私も赤ワインを出して一杯やりながらじっくりと鑑賞させていただきました。
ありがとうございました。
杉井さ~ん、井川さ~ん、はなさ~ん 、和田さ~ん & 皆さまへ しゅくこです
杉井さん 「コロナの日々、イペが咲くまで」をさっそく読んでくださって感謝です。
DMで教えてくださってとおり、やっぱりこのイペ君は杉井さんのところからいただいたのですね。
ジャカランダもイペも杉井さんからいただくと縁起がいいのか、サプライズプレゼントみたいにとつぜん花が咲いてくれます。
そういえば、白イチジクもいただいたんですよね。
それもびっくり! 今年はじめて実をつけたんですよ。熟すまでヒヨドリに先取りされないように今日は袋をつけました。この袋は昔は新聞紙で作っていたのですが、いまはホームセンターで袋の裾に留め金つきのを売っていて、便利なのでぶどうの老木の実にも使います。obrigada
井川さん コロナの日々、「イペが咲くまで」を読んでいただきありがとうございました。

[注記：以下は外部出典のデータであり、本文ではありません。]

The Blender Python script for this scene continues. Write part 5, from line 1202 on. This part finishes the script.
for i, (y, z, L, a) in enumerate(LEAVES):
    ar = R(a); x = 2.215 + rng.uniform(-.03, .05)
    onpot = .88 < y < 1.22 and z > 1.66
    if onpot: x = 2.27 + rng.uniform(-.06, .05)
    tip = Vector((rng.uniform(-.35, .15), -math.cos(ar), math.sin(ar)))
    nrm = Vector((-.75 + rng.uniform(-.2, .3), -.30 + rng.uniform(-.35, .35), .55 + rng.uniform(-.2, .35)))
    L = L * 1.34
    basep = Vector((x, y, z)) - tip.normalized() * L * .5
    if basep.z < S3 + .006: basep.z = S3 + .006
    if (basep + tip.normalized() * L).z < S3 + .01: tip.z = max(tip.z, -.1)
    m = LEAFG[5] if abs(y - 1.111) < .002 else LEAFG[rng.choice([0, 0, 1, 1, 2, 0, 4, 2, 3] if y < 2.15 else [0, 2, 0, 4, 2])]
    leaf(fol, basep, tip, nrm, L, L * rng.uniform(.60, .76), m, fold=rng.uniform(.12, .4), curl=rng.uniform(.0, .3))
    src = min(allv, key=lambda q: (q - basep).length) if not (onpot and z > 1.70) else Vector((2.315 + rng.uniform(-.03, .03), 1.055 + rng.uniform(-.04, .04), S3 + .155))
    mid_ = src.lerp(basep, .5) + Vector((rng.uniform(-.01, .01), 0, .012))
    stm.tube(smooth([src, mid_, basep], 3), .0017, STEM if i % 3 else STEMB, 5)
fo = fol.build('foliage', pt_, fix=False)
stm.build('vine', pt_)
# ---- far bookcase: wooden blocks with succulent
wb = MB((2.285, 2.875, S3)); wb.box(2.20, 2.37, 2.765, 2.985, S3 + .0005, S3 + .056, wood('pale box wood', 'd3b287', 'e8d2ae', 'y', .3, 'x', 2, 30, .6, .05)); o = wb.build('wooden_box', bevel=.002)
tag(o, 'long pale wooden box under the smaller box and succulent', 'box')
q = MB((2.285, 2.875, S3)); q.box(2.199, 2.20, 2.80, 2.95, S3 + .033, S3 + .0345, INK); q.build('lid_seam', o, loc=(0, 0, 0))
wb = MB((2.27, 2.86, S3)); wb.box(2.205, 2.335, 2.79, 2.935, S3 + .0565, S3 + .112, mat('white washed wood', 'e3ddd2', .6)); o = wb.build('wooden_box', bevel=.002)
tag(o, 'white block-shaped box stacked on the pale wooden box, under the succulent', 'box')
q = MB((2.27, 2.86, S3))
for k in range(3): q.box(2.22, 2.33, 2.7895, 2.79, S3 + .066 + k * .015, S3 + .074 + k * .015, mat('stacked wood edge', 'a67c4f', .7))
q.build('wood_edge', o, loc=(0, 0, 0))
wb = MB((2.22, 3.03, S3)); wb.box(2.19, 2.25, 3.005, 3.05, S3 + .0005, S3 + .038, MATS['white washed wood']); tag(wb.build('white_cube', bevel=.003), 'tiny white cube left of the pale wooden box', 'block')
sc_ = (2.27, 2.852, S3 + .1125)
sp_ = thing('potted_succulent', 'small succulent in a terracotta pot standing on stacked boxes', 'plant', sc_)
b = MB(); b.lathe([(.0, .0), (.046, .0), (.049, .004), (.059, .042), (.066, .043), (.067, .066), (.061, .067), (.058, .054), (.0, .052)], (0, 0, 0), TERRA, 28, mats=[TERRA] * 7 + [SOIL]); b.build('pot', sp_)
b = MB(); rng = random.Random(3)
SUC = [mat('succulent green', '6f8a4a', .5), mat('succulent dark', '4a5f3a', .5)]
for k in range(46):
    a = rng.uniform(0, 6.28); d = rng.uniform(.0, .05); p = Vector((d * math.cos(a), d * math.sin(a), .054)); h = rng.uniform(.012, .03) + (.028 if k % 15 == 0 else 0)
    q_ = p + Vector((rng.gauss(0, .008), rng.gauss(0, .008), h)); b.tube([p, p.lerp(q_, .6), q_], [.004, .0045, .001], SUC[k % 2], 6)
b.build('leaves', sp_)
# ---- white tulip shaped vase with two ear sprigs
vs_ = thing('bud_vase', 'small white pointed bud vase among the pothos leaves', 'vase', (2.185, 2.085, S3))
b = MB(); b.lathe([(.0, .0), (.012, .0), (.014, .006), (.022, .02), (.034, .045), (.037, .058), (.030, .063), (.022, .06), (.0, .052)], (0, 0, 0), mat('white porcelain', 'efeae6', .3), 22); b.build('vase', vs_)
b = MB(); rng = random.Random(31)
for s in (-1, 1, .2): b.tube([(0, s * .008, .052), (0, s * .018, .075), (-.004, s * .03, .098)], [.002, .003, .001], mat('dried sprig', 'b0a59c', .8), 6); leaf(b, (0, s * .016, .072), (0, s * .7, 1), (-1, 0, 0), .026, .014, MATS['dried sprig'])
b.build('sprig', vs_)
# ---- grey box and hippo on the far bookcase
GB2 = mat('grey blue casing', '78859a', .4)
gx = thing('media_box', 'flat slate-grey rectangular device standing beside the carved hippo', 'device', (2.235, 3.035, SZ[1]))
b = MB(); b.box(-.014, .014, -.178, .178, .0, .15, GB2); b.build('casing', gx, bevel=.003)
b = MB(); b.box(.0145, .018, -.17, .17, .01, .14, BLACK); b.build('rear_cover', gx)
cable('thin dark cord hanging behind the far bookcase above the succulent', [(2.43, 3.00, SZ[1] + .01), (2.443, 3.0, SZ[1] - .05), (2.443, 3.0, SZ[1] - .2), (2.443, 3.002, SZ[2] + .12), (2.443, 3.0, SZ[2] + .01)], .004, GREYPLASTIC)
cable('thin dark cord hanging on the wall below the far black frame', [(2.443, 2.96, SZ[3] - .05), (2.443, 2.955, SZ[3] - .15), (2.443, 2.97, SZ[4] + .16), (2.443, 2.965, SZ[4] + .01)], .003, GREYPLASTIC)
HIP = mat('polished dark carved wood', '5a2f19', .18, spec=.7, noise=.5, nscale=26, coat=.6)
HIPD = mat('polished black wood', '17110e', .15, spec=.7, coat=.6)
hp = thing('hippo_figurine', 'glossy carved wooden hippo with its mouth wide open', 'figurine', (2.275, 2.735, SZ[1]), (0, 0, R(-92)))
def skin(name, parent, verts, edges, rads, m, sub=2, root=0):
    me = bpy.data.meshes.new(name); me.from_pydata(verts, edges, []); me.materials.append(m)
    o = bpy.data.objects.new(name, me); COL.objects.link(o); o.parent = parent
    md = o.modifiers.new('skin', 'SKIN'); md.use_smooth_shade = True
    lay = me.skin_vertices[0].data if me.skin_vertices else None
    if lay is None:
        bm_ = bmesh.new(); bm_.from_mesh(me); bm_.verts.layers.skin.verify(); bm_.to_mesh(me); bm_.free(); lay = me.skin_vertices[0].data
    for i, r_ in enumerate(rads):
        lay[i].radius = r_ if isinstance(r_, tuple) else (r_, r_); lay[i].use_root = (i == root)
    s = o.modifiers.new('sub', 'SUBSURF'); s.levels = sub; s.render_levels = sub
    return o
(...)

わたしのDMのほうに送られてきたようですが、素敵なコメントでもったいなくてかってにブログに転送してしまいます。ごめんなさい。
我が家ではじめて咲いたブラジル国花のイペ君にブラジル国歌をスマホのYoutubeで聴かせてあげたのは、われながら「よっし♡!」という気分です。
ラッパ型の花びらのなかに国歌を流し込んだので、イペはどんな気分だったのでしょう?
ブラジル国歌、大好きです。チャーミングで軽快でたのしくて。
それにしてもあれは長い。かざしていた手が疲れたので途中で失礼しました。
はなさん、
今回はDMでたくさんの質問に答えてくださってありがとうございました。
なにかと頼りにしてしまうわたしですが、こんごともよろしくお願いいたします。
昨日は近所の友人が八重の利休梅を持ってきてくれました。
イペは「初めて見る」とわたしのまわりでは珍しがられています。
彼女は落ちた花びらを持って帰りたいというので咲いているのをひとひらとってあげるよと言っても「いいの、いいの、可哀想だから、落花したのでいい」と大事そうに手のひらにのせて眺めていました。
今日も2人イペを見に来られると連絡がありましたが、ほとんど下を向いてしまいました。
「はじめてのお披露目。もうそろそろ踊りつかれた」と言ってます。近くだったらはなさんにも見ていただけるのにね。
和田さ~ん、
わたしのはじめてのイペ開花日記、お目にとまりましたでしょうか。
一緒に喜んでいただきたいな、と思っていますが。
和田:しゅくこさん イペーが咲いて良かったですね。余り50年!!のメールを読まない恵子がしゅくこさんの写真入りのしゅくこのイペーが咲いたは、読んで楽しんでいたようです。21枚の添付写真を取り込み写真1枚と文を40年!!のホームページに掲載する為の準備に時間が掛かってしまいましたが、やっと準備が出来ました。ホームページ、BLOG(写真が全部掲載出来るかどうか試して見ます)字数が余裕があるので井川さんのコメント、しゅくこさんの追加書き込みも一緒に掲載するようにこれから準備します。明日には、全て掲載可能と思いますので今暫くお待ちください。